Although the Aurore article leveled many charges at the army, Zola, together with L’Aurore’s business manager, Alexandre Perrenx, was accused of libel on one point only – his accusation that the military tribunal that had sat in judgment of Ferdinand Esterhazy, the real spy, had acquitted him despite knowing he was guilty.
The trial begins
Zola’s trial began on February 7, 1898, and he did indeed put up a strong defense. Furthermore, in his summary remarks, Zola declared that the case went far beyond the guilt or innocence of Alfred Dreyfus. “There is,” he said, “only one issue: Is France still the France of the Revolution and the Declaration of the Rights of Man, the France which gave the world liberty, and was supposed to give it justice?”

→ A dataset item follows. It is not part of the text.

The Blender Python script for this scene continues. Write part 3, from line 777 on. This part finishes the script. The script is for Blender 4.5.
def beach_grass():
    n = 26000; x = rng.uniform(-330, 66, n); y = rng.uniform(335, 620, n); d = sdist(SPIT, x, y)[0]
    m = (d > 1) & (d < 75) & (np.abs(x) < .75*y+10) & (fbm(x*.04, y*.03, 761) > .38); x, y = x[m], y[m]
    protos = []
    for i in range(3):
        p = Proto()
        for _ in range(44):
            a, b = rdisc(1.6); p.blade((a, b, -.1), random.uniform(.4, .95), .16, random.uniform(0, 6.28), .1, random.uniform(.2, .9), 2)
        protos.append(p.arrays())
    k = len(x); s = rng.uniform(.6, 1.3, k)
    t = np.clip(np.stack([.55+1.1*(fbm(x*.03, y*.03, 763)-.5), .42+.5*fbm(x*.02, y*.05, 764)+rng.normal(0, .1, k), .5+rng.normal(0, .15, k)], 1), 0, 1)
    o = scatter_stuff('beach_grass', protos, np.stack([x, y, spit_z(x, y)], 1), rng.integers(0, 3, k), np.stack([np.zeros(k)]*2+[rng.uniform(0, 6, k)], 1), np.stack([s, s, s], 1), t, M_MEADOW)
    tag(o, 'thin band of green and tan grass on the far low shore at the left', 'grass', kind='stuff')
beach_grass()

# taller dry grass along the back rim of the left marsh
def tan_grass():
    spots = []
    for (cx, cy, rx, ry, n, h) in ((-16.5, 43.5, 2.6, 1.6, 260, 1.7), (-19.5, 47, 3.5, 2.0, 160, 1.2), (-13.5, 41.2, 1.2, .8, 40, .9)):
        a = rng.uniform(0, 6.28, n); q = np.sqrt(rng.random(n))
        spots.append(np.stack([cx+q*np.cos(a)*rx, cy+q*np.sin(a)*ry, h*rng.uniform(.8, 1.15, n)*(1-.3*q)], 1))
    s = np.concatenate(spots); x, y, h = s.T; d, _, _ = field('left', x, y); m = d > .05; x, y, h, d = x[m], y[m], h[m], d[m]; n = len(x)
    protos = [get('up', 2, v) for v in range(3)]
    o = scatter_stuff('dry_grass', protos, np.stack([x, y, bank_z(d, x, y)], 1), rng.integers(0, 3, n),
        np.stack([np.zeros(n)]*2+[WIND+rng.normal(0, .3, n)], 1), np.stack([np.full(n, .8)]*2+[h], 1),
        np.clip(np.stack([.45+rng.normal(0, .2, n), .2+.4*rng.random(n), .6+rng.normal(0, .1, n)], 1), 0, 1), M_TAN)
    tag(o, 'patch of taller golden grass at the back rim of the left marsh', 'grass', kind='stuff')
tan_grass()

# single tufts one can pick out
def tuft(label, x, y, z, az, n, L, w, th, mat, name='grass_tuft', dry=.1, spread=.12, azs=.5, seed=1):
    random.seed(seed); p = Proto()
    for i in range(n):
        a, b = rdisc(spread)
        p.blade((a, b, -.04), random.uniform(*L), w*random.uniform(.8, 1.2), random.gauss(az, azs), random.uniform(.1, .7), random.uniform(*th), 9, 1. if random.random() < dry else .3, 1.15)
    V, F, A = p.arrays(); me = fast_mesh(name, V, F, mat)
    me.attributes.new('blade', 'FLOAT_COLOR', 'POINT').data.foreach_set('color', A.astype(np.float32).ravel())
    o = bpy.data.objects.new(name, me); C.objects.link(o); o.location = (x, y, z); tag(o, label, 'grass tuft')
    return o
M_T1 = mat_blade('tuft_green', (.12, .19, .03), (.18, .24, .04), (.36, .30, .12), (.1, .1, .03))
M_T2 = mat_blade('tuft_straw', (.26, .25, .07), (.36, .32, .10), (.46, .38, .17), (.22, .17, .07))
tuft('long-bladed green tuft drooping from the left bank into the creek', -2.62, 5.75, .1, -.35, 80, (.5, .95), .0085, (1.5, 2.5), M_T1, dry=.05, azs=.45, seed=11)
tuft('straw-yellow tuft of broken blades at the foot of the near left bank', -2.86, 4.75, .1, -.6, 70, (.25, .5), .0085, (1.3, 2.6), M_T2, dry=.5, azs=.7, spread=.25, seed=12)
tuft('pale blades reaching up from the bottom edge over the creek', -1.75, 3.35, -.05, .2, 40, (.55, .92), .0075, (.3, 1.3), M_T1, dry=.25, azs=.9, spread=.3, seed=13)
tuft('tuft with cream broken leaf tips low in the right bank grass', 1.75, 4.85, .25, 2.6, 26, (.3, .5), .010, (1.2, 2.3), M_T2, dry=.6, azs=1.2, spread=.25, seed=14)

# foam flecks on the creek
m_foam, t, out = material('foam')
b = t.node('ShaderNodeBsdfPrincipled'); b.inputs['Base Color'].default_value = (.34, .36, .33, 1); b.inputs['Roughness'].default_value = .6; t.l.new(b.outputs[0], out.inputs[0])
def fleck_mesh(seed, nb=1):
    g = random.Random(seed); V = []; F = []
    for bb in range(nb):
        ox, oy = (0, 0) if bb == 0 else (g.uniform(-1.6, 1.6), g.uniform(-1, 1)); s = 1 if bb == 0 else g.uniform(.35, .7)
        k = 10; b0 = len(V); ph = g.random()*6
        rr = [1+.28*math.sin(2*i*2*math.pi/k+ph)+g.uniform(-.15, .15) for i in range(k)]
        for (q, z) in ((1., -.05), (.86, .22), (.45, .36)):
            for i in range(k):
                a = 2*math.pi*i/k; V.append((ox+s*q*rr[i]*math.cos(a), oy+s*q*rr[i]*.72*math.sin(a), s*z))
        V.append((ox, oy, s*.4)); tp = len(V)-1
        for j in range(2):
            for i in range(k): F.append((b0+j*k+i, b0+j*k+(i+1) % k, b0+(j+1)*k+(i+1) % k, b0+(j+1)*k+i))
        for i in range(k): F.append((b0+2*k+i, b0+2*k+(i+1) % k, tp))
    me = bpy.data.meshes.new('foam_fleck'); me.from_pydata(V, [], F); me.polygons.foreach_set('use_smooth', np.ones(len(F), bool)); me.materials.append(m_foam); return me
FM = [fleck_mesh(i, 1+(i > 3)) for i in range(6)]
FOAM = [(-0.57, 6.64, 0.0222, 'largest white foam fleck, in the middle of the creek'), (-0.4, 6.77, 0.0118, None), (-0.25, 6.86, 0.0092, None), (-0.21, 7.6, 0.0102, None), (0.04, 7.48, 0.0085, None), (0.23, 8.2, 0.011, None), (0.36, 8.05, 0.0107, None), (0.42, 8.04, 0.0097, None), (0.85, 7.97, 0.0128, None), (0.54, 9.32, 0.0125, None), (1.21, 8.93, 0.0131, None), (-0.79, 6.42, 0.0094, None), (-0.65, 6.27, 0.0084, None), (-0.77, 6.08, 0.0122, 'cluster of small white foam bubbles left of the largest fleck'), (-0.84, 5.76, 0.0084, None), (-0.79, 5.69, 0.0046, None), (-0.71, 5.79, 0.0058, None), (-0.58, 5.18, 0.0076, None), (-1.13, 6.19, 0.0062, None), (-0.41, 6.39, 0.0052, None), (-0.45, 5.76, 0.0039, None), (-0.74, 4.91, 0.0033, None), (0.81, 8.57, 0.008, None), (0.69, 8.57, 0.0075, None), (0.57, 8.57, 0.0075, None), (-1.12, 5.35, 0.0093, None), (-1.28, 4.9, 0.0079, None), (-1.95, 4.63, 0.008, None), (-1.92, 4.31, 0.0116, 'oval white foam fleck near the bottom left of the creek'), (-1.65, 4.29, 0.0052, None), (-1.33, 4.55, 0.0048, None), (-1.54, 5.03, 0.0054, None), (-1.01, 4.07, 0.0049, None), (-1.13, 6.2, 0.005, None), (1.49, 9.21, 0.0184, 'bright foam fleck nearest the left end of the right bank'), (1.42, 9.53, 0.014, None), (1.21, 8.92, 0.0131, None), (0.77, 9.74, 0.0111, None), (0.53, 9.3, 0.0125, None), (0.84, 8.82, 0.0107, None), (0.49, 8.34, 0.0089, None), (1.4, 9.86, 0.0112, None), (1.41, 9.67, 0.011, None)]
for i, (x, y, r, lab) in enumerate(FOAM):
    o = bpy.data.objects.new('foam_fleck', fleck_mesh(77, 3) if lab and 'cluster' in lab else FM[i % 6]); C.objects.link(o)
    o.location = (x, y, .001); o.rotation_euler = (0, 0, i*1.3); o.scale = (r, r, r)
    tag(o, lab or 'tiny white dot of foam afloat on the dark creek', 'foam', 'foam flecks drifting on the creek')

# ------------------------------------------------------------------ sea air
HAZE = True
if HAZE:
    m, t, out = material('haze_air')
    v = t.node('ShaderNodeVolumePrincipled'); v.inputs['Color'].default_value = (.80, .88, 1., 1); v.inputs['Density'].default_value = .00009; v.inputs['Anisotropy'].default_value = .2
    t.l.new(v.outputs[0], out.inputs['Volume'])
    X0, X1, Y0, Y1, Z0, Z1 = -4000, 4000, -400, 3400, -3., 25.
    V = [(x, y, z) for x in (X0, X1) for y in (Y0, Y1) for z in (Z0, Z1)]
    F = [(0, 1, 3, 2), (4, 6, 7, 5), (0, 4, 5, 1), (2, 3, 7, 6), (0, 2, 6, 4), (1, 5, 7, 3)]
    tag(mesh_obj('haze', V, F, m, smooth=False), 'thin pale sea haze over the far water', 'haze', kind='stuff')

Not surprisingly, though, Zola was found guilty, and sentenced to a year’s imprisonment, plus a hefty fine of 3000 francs. And when the conviction was set aside, on technical grounds, and the case was retried, that July, he and Perrenx were again convicted.
That night, however, Zola fled France for London, where he remained until June 1899, by which time it was understood that Dreyfus was going to get a retrial – in very large part thanks to his efforts – and that he himself would receive an official pardon.
It was not until 1906, however, that Dreyfus was fully exonerated and restored to his rank in the army. By then, Zola had been dead for four years, having been asphyxiated by coal fumes in his own home, an “accident” that many suspected had been caused by people still angry at him for his defense of Dreyfus the Jew."